Seit diesem Jahr beschäftigte die Kerzenfabrik auch Gefängnisinsassen, als Teil eines Arbeitsprogramms für Häftlinge. Am Freitagabend sollen sieben Insassen im Einsatz gewesen sein, sie überlebten das Unglück, einer von ihnen flüchtete. Unter den Toten ist auch ein Gefängniswärter, der in der Fabrik auf die Häftlinge aufpassen sollte, bestätigte ein Sprecher des Graves County Jail.

Fast wie ein Gemälde von Jackson Pollock: die Kerzenfabrik nach dem Tornado aus der Vogelperspektive. (Foto: Adrees Latif/Reuters)

Unklar ist noch immer, wie viele Menschen am späten Freitagabend in der Fabrik gearbeitet haben. Gouverneur Beshear geht weiterhin davon aus, dass es um die 110 gewesen sein müssen, genauso viele wie am Vortag. "Das Unternehmen sagt derzeit, dass es andere Informationen hat, aber bis wir das überprüfen können, sind wir immer noch auf dem Stand von gestern."

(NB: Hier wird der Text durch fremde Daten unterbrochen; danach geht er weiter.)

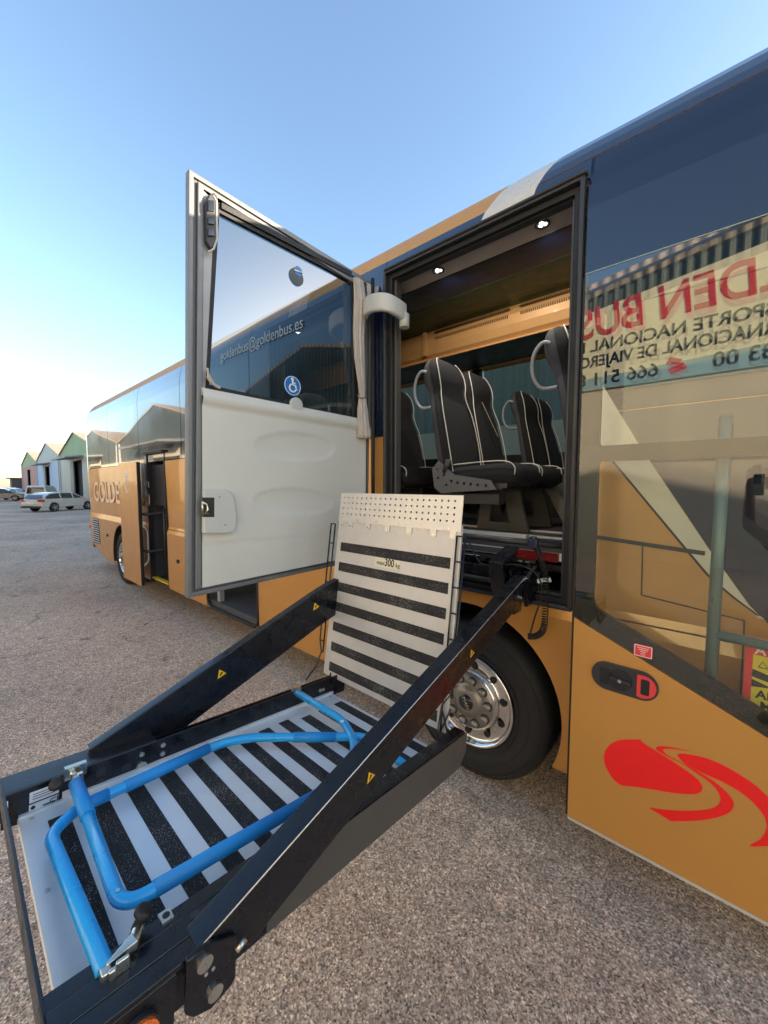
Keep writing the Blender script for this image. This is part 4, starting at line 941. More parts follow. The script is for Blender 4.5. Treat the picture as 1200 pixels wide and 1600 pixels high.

Laut Beshear sind allein in Kentucky Tausende Menschen obdachlos geworden. Notunterkünfte wurden eingerichtet, in Mayfield beispielsweise in der High School. Nachts liegen die Temperaturen hier im Dezember um den Gefrierpunkt. Rund 300 Mitglieder der Nationalgarde seien im Einsatz, so Beshear. Sie gingen "von Tür zu Tür", um Überlebende zu finden.

Es sind die wenigen guten Nachrichten, an denen die Menschen hier versuchen sich aufzurichten. Aus der Kerzenfabrik in Mayfield konnten immerhin 40 Arbeiterinnen und Arbeiter gerettet werden. Am Samstagmorgen um 3.30 Uhr (Ortszeit) hatten Rettungskräfte die bislang letzte lebende Person aus den Trümmern gezogen. Einige von ihnen lagen anderthalb Meter unter den Trümmern begraben. "Manchmal mussten wir über Verletzte kriechen, um weitere Opfer zu erreichen", sagte Jeremy Creason, der Feuerwehrchef von Mayfield.

Auch in anderen Bundesstaaten sind durch die Tornados mehrere Menschen ums Leben gekommen, konkrete Zahlen gibt es aber auch dort noch nicht, der Ausfall von Handynetzen erschwert zudem die Suche nach Vermissten. US-Präsident Joe Biden will das Katastrophengebiet in Kentucky bald besuchen, ließ Gouverneur Beshear noch wissen, aber erst, "sobald er die Rettungsoperationen nicht mehr behindert".